Death. A word I use to struggle to mention. A lump in the throat, a stale look in my eye, slightly choking on the breath that's cascading down my trachea. It's a complex word, to say the least. But it isn't the linguistics that trip me up, it's the emotions hidden behind each letter, each syllable and sound. It's the memories and the fears, the stabbing pain and the instant relief. The confusion and the chaos. I had so many preconceived ideas, influenced by my beliefs and the experiences of those around me. But my ideas just added to the complexity of the word, reflecting my inexperience and inability to relate entirely. Until the time came that I learned for myself.
Death is a word that cannot be defined. It cannot be understood or written out, explained or painted for anyone to receive. It is defined as the end of the life of a person or organism, but it goes way beyond that simple idea. The most difficult aspect of the idea of death is that it is non-transferable. Once you understand death within yourself, define it, draw it, write it out, that is as far as it goes. It stays planted in your brain, growing in your mind with each and every experience you have. There is no way to show someone your understanding of death. You can attempt to explain it, using words and images that may help them relate to what you are saying, but the truth is no one will ever understand death until they work through tremendous loss themselves.
Since learning my own meaning and definition of death, I have been able to observe others. I have noted their emotions, their thoughts, their reactions. We are all so very different, in how we perceive and more specifically, how we grieve. I will not try to explain to you my idea of death for it may not be understood the way my mind defines it. However I will present you with this idea:
When faced with death in general, it is almost impossible for us to decipher between our empathy for the loss of a life and our own fear of death. Sometimes we mistake our own fear of death for the fear of someone else losing their life. There is grief, there is the emptiness of physical loss and the end of our life with someone else in it, but there is a much grander emotion at work when we face death. Our fear. We fear so much at the end of the line. We may or may not understand what follows, we may or may not wish to think about what comes next. So we just hold a space of fear. Of the unknown, of change, of the release into something new. With all of this fully intact in our hearts and minds, we choose to focus on the physical loss. The empty place in our hearts. The terror we choose to play back in our heads day after day.

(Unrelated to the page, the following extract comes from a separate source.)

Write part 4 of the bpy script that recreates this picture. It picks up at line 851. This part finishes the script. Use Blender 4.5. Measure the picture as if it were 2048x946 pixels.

The fear of what is no more.
We choose to sit in our grief, to soak up our loss and tell ourselves it will never be the same. Well it won't, that we have gotten right. But it's not about right or wrong, it's about our perspective. Life isn't the same, but it can be bigger. It can be more whole. The physical loss in our lives can teach us about life. It can teach us how tough the sting can get, or how soft the touch can feel. It can teach us how sweet the rose can smell, or how much the heart can truly bleed when pricked by a thorn. Death can keep us in a box, bringing us anxiety, fear, and deep depression. Or it can smash open the box and bring you everything you have missed while you've been sleeping.
I am not writing this to tell you what happens after death. I may have my own firm understanding and experience to back that up, but that is ultimately up to your mind to decipher. That is for you to build, and your soul to agree upon. But I can tell you this, death is never just about the loss and if you can find the strength that resides in your core, the life that seeps from your soul constantly, if you can find the will to move forward you will absolutely discover your full meaning of death. But also your meaning of life.
Life can change you, but death destroys you. It destroys you to a place where the soil that was your old self can recycle and grow into a new self. Death can teach you about more than just you and what you have lost. It can take up residence in your spirit and prove to be one of the most awakening experiences you will ever endure, if only you see that you CAN endure it. You CAN move through it, taking with you the materials and realizations you need to create a stronger, more open self.
It is now time to say goodbye to all that has died so that we may continue forward. It is time to reap the courage that has been sown into our celestial bodies, time and time again. Pick up your sword, pick up the swords of those who have finished their battle and gone home. It is time to grow from the ashes of all we have been through and all we have lost, all that has taught us and all that has gotten us to this point. The place that we need to be.
While I can't offer you my perspective on death, I can give you an example to see. I can give you the words from a heart that has endured soul crushing loss, and I can give you my word. Death is not the end, for anyone involved. Loss, my dears, is only but the beginning of the most extraordinary metamorphosis you will ever, EVER, encounter. You may shed your tears now, but you will shed yourself eventually and you will see the beauty, not the vain, of what has been lost. For what is lost is never truly lost, but only in your heart from this point forward. To guide you, to love you, to show you how far you have come and how far you will go. Everlasting, from the day it all ends to the day it all begins again.